Atomically precise (AgPd)27 nanoclusters for nitrate electroreduction to NH3: Modulating the metal core by a ligand induced strategy

Electrochemical nitrate reduction reaction (eNO₃^–RR) to synthesize NH₃ is a sustainable method to convert environmental contaminants into valuables. Pd based bimetallic nanocatalysts have demonstrated great promise as efficient catalysts, yet modulating the composition and configuration to improve the catalytic performance and achieve comprehensive mechanistic understanding remains challenging. Herein, by employing two ligands with different electron functional groups, we successfully prepared two atomically precise (AgPd)₂₇ bimetallic clusters of Ag₁₈Pd₉(C₈H₄F)₂₄ (Ag₁₈Pd₉) and Ag₂₂Pd₅(C₉H₁₀O₂)₂₆ (Ag₂₂Pd₅). The two clusters possess markedly different metal core composition and configuration, where Ag₁₈Pd₉ has a sandwich metal core structure with 9 Pd atoms located in the middle layer and Ag₂₂Pd₅ has a rod-shaped metal core structure composed of the M₁₃ configuration with 5 Pd atoms located at the center and vertices of the M₁₃ configuration. Unexpectedly, Ag₂₂Pd₅ exhibited remarkably superior eNO⁻₃RR performance than Ag₁₈Pd₉. Specifically, the highest Faradaic efficiency of NH₃ (FE_NH3) and its yield rate can reach 94.42 % and 1.41 mmol h⁻¹ mg⁻¹ at −0.6 V vs. RHE for Ag₂₂Pd₅, but the largest FE_NH3 and NH₃ yield rate is only 43.86 % and 0.41 mmol h⁻¹ mg⁻¹ at −0.5 V vs.
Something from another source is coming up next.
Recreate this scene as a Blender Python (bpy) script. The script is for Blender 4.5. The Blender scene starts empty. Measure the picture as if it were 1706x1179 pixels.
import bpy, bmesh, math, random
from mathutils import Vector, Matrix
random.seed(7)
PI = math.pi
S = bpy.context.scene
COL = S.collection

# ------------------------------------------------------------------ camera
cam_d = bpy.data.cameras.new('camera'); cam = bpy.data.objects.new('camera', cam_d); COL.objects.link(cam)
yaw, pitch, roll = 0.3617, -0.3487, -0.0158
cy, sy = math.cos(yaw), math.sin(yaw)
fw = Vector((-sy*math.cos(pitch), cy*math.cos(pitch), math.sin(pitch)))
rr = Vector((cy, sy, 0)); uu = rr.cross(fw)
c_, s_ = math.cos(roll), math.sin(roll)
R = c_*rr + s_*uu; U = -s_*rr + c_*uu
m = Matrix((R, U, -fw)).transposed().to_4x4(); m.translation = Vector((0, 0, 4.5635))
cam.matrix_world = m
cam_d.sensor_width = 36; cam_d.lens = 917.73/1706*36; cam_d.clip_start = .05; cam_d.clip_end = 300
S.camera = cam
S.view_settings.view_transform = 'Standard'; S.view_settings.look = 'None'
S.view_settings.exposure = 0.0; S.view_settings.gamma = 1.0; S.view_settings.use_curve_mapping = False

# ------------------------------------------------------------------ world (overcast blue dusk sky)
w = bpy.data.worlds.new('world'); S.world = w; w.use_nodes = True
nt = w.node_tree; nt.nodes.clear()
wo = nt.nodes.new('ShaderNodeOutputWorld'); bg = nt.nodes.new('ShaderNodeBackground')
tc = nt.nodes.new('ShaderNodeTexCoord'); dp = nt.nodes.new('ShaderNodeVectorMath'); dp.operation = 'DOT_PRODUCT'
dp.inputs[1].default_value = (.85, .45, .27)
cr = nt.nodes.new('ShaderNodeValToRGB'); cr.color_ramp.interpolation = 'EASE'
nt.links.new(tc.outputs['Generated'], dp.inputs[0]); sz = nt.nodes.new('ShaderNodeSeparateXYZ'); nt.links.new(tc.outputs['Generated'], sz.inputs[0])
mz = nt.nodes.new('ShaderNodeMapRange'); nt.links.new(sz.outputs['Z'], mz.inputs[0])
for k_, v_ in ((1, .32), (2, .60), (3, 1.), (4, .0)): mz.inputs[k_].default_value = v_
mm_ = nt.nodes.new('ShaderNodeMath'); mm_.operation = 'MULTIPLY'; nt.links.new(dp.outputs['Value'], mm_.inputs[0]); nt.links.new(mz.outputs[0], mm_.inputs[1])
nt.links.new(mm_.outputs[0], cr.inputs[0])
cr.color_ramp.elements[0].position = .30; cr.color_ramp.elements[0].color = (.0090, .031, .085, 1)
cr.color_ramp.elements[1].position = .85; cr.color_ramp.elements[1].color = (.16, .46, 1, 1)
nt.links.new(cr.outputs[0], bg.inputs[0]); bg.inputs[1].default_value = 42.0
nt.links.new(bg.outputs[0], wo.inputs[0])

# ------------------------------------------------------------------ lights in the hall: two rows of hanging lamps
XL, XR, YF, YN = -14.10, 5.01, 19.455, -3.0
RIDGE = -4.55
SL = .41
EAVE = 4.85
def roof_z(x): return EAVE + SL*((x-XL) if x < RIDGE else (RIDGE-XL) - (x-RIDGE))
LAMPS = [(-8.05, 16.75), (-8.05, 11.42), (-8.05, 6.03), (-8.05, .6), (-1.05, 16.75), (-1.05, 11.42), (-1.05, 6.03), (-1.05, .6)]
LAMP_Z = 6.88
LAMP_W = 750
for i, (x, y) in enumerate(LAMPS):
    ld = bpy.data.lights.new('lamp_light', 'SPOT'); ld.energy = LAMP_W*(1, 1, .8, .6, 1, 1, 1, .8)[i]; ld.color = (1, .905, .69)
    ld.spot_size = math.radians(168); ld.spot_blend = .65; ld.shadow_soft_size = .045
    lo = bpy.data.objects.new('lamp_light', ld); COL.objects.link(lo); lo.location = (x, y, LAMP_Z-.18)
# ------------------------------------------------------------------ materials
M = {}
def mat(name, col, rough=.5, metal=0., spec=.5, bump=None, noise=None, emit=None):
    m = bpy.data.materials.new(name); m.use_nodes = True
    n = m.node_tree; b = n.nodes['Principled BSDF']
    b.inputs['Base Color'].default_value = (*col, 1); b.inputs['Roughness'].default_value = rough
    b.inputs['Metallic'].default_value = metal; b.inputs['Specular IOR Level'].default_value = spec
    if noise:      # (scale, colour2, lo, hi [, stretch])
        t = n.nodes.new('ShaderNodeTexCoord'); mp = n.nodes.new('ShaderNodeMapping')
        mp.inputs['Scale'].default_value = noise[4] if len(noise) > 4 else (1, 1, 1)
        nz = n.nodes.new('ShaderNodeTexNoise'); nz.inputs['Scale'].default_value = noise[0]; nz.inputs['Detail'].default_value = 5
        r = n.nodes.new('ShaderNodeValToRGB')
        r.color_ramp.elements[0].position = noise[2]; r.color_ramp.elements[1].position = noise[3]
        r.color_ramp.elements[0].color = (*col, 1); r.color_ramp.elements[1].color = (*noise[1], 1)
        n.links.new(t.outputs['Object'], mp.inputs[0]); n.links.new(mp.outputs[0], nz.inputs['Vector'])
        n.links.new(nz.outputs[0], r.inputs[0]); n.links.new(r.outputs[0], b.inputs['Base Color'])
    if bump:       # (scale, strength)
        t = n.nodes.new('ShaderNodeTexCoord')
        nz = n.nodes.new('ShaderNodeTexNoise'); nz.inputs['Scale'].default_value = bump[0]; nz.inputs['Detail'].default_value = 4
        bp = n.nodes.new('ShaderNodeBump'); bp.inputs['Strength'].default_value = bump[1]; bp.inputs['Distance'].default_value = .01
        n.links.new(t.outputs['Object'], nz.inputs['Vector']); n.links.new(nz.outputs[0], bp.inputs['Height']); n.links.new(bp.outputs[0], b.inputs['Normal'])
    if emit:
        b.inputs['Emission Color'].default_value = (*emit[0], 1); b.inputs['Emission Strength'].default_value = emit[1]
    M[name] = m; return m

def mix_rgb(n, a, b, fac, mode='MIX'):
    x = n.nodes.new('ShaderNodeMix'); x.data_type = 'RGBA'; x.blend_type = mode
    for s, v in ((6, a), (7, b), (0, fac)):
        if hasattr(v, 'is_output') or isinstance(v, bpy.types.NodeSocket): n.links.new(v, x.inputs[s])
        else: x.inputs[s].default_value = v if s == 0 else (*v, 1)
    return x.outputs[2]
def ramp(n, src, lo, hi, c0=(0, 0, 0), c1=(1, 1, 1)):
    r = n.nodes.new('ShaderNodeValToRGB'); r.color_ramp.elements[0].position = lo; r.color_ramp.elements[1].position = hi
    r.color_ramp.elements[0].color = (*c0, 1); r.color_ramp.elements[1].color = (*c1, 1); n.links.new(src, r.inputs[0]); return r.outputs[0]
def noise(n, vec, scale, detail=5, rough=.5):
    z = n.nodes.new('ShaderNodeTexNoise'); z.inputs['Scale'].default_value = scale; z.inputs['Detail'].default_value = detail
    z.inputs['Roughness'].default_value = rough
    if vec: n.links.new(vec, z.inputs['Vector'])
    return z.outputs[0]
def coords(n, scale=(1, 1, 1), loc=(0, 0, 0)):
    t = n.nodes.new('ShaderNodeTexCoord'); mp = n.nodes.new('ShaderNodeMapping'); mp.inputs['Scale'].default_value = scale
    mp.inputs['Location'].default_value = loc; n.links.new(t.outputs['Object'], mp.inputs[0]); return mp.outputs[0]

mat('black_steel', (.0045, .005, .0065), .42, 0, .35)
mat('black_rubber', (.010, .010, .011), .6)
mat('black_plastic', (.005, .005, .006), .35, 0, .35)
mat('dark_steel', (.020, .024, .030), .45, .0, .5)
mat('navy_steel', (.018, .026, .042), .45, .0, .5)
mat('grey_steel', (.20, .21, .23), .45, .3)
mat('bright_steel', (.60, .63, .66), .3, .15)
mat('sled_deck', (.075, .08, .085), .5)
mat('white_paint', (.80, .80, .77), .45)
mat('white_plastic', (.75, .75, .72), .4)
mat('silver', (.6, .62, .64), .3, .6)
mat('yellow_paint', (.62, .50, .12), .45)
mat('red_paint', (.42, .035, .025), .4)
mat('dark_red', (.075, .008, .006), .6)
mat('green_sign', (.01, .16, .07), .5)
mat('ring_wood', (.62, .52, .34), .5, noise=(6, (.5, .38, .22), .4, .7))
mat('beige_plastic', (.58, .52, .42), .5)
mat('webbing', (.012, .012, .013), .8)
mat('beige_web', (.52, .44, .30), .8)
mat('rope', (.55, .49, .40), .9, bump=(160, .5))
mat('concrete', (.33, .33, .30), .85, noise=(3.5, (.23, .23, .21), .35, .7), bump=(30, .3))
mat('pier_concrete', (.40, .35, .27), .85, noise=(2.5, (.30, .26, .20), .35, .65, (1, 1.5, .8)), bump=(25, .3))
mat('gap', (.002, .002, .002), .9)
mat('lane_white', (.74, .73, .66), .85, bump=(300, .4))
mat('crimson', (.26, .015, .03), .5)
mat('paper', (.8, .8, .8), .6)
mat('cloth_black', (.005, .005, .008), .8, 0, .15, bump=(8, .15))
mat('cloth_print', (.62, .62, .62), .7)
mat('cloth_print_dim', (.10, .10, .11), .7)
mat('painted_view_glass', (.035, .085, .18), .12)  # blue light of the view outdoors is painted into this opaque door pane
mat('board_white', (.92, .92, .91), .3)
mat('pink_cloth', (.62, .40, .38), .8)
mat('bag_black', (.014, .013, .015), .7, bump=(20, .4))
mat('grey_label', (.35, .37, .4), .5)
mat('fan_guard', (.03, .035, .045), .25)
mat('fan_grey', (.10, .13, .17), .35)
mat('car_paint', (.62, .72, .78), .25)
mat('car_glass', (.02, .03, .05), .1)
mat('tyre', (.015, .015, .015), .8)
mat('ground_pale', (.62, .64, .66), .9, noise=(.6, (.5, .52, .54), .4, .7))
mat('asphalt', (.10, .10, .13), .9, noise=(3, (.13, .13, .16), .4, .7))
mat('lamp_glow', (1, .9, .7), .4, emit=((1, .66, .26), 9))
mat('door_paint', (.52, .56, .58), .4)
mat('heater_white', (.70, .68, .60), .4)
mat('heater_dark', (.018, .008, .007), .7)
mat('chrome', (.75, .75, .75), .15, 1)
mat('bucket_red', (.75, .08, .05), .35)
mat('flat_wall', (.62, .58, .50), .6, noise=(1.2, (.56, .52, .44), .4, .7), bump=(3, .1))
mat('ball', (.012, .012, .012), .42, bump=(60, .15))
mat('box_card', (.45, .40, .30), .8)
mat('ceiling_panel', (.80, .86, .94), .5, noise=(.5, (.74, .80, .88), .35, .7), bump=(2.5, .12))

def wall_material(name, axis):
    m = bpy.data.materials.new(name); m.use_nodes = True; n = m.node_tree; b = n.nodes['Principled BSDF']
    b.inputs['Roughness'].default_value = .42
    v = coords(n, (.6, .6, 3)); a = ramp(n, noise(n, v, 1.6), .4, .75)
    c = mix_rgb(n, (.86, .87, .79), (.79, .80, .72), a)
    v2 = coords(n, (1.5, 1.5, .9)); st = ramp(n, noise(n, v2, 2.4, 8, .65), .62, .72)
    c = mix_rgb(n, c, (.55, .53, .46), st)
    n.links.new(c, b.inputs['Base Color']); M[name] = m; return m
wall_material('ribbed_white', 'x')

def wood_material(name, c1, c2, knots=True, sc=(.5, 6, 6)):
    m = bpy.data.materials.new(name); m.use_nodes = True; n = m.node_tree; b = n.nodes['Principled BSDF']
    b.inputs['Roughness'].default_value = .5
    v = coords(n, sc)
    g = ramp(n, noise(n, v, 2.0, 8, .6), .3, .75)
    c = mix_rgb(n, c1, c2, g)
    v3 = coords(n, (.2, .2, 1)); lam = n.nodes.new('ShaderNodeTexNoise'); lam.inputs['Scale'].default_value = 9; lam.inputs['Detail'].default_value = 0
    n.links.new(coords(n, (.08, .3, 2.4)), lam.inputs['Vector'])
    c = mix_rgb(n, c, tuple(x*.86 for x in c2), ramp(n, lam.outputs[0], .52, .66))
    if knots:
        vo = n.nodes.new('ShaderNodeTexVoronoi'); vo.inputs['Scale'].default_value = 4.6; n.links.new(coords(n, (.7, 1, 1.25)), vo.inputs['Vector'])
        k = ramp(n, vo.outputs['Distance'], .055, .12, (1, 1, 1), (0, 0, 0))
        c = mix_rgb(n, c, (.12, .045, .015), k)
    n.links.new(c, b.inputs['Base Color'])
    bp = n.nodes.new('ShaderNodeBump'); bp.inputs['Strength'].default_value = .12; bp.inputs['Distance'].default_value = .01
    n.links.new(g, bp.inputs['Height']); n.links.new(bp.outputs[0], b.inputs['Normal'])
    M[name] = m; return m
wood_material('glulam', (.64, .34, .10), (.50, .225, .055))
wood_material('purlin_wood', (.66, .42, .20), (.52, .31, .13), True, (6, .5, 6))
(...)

RHE for Ag₁₈Pd₉. The in situ attenuated total reflection surface enhanced infrared absorption spectroscopy (ATR-SEIRAS) test provides the experimental evidence of the reaction intermediates hence revealing the reaction pathway, also shows that Ag₂₂Pd₅ has stronger capability for NO⁻₃ adsorption and NH₃ desorption than that of Ag₁₈Pd₉. Theoretical calculations indicate that the de-ligated clusters can expose the available AgPd bimetallic sites, synergistically serving as effective active sites and the different configurations result in significantly different catalytic activities, where the active sites in Ag₂₂Pd₅ are more favorable for NO⁻₃ adsorption and NH₃ desorption to accelerate the catalytic process.